Conservatism was once the side with all the ideas. What ideas one hears still come from the right, but there has been a marked decrease in big ideas in the last 10 years. The last big semi-cause the Republicans fought for was the Contract For America. Tax cuts and war against militant Islam are good ideas, but the ideological arguments for them have been weak and drowned out by liberal campaigns to hobble Bush with scandal.

Conservatives have given up any lip service they used to pay to laissez-faire capitalism. They have accepted the welfare state.

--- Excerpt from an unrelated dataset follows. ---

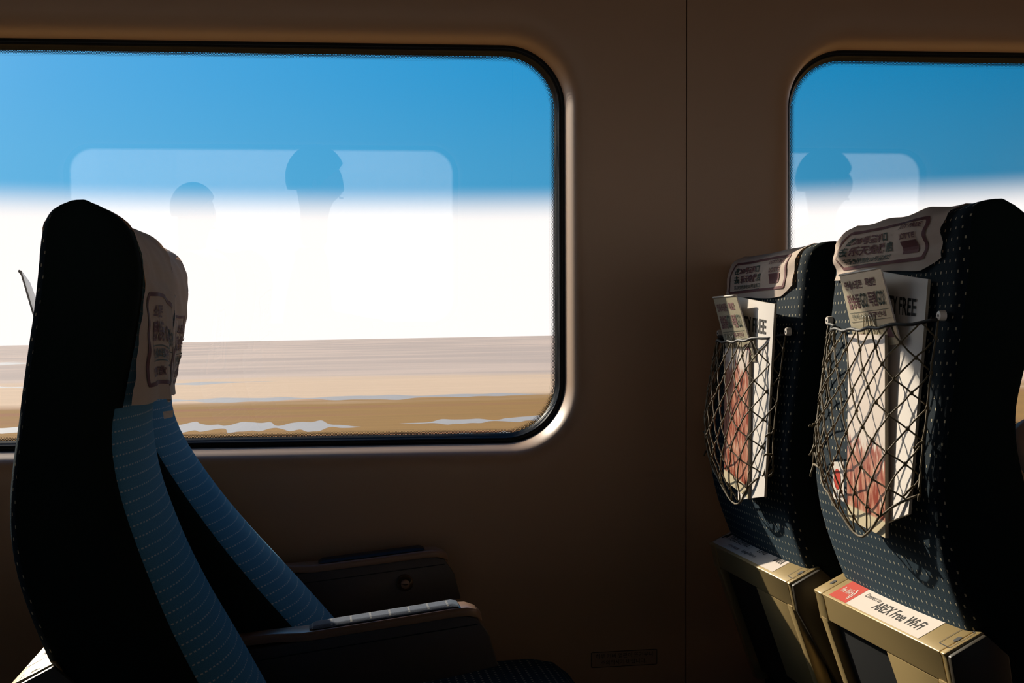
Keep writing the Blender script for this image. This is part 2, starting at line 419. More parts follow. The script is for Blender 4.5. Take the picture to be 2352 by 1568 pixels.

They might want a little less government, but none of them seriously advocates radical free market solutions.
"Byzantine" here, of course, is not being used in exactly its usual sense, but you'll have to pay him a visit to see what I mean.


As a tribute to Chap's often terse style, I'll imitate him here.

This will make your blood boil.


David Veksler, who spent his childhood in the Soviet Ukraine, has a really good post up about rush hour.

Why should have Soviet bureaucrats care about how long we had to wait for non-existent figs? Why should the bureaucrats in charge of the Dallas roads care about the lives squandered away in the daily commute?

I know who did care about our plight: the bazaar merchants who sold us chickens and potatoes. They were tough bargainers, but they were very interested in meeting the wants of their customers. The American supermarket is a bazaar on a grand scale, where I can not only find dried figs 24/7, but a dozen other fruits I have never heard of.

We trust entrepreneurs with our bread, so why don't we trust them with our roads? To a politician, each traffic-plagued driver is a liability, to be appeased by a some highly visible but most likely useless project. How might an entrepreneur look at a traffic jam, if the State did not monopolize transportation?

To an entrepreneur, each tired and miserable driver is a goldmine....


I don't expect this to be my last blog post before the holidays, but, just in case, I wish all my readers and friends out there a Merry Christmas and a Happy New Year.